日影制限によって生まれる「斜めの壁」。これは都市部のマンション設計において避けられない課題の一つです。
しかし、この制約をどう処理するかで、建築家の設計力、そして建物の長期的な資産価値が問われます。
新宿区市ヶ谷の現場では、まさにその斜壁の型枠工事が進行中。
一見するとデザイン上の制約ですが、私たちは雨水の流れを緻密に計算し、あえて梁を直角形状に設計しています。
これは、将来の雨漏りリスクを徹底的に排除し、建物の耐久性を守るための重要な判断です。
この記事では、単にデザインを追求するだけでなく、コンクリート打ち放しと断熱壁の戦略的な使い分けから、雨仕舞いのような見えない部分の品質まで、建築家がいかにして建物の価値を総合的に高めていくのか、その設計の意図を具体的に解説します。
3階 型枠工事施工中
新宿区市谷での鉄筋コンクリート造4階建て新築賃貸マンションの建設事例です。
3階 型枠建て込み工事中
2階 コンクリート養生中
地下ピット配管作業
と階ごとで異なる作業が進んでいます。
303号室 洋室部分から写真右手の壁は日影制限による斜め壁となる部分です。
また、一部が設備バルコニーになっています。
304号室東面の洋室
304号室は写真左手と正面が日影制限による斜壁になります。
斜壁の梁はバルコニー屋根納まりと雨仕舞を良くするため斜め壁に沿わせた台形梁ではなく直角梁形状としています。

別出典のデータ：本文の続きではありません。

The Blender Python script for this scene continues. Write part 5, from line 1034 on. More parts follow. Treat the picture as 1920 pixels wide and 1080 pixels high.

201号室は開口部に袖壁が無いので壁と開口が一致しています。
2階はコンクリート型枠脱型が進み、コンクリート養生中です。
202号室は洋室の両袖壁がコンクリート打放し化粧仕上です。
203号室は写真右手がコンクリート打放し化粧仕上です。
左手は断熱のためにプラスターボード下地ビニールクロス仕上になります。
101号室は写真右手が外部に面するため断熱+プラスターボードの上ビニールクロス仕上となります。左手はコンクリート打ちっ放し仕上げとなります。正面の開口両側の袖壁は耐力壁でコンクリート打ちっ放し仕上げとなります。